Tuesday, January 17, 2006

Poker Tournament

We hosted a poker tournament this weekend, Texas HoldEm, of course. That's all anyone wants to play anymore since that's what's on TV.

The tournament started at 10 am Saturday with 100 players. I was still at work at 10:30 pm when the amateur boxing exhibition in our showroom let out. In the end I worked 15 1/2 hours on Saturday.

At least it was busy, and divided into distinct phases so I could fool myself into thinking that it was really two different days. The first phase was the poker tournament. A lot of our tournaments pay out in seats to other tournaments; you play in order to get closer to a seat in a big tournament, like the World Series of Poker. Last weekend was a cash tournament, our most popular kind. The first place winner took home over $3000.

The first place winner was one happy camper. He was young, barely 21, grinning as they took his picture with a "turkey tail" fan of cash. I had dealt to the eventual sixth place winner early in the tournament, another young guy. He had never played the game before, had won a seat in the tournament calling into a local radio station. He watched the game on TV and came in and gave it his best shot. At the first break, when the other players had left the table, he told me how nervous he was, how he was so scared on that first hand that he could hardly move.

The older players sometimes get tied in knots by these younger, inexperienced guys. The older guys know the game and they have very firm ideas about the "right" way to play. They figure outs and pot odds. They fold often and are careful not to overbet. The young guys may or may not understand the strategies, but they tend to go out on more limbs and sometimes those limbs hold up. The old guys get irate when they get "rivered", or beat on by the last card. They snarl "What are you playing those cards for?" or "You had no business in that pot!" but I'm pushing the pot towards the younger, presumably dumber, guy.

It's an age-old argument. The oldsters want the youngsters to act less recklessly. The youngsters, still refining their risk-assessment skills, pretty much have to act recklessly at least some of the time. They don't want to be like those old cranky guys.

I wonder if the old guys have tells. It would make sense that young guys would be more adept at reading others' body language. They spend a lot more time meeting and evaluating a lot more people. Of course, the older guys think no such thing: they imagine themselves to be inscrutable.
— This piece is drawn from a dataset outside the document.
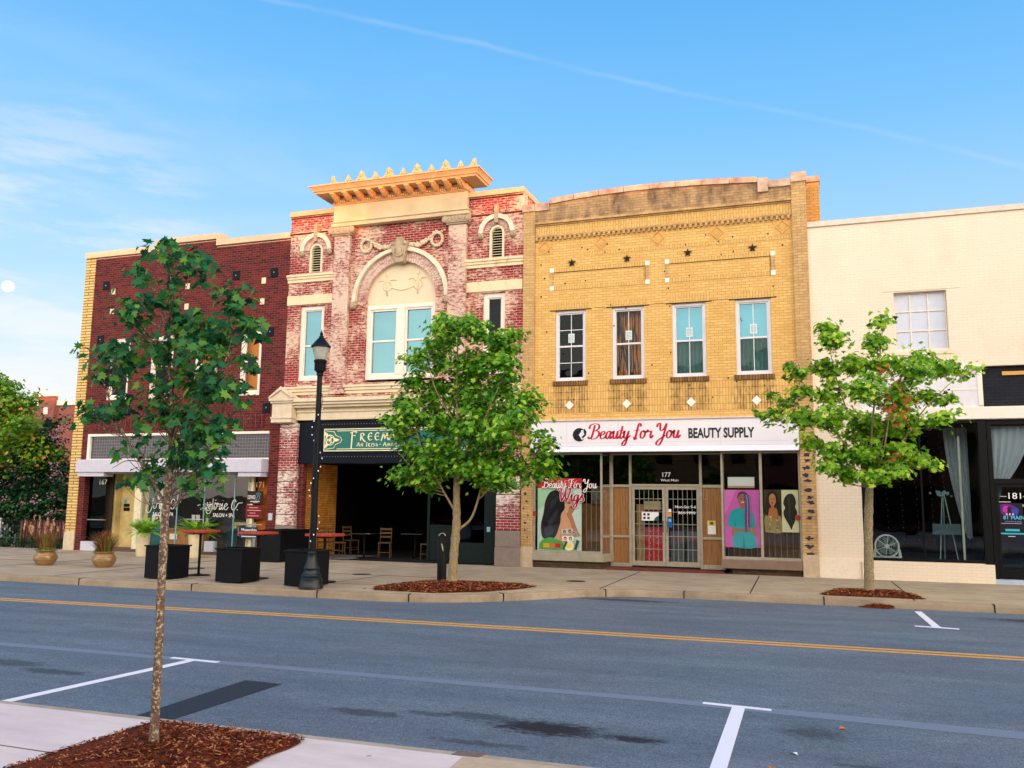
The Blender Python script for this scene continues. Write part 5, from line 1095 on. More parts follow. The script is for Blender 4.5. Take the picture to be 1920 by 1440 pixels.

In truth, they tend to spend much more time listening to themselves talk than listening or studying others.

I checked out the beginning of the boxing when I was on break. The first event was young kids, about 10, bundled up and ready to go at it as the music blared and the light banks flashed red, white, and blue around the showroom. The last people I dealt to Saturday were visiting coaches, playing a little blackjack and having a beer while they rehashed their kids' fights. I'm not that into boxing, but I like to see people that are truly engaged with kids and are thoughtful about how to help kids grow up right. It was a pleasant surprise to see these boxing coaches filling that role.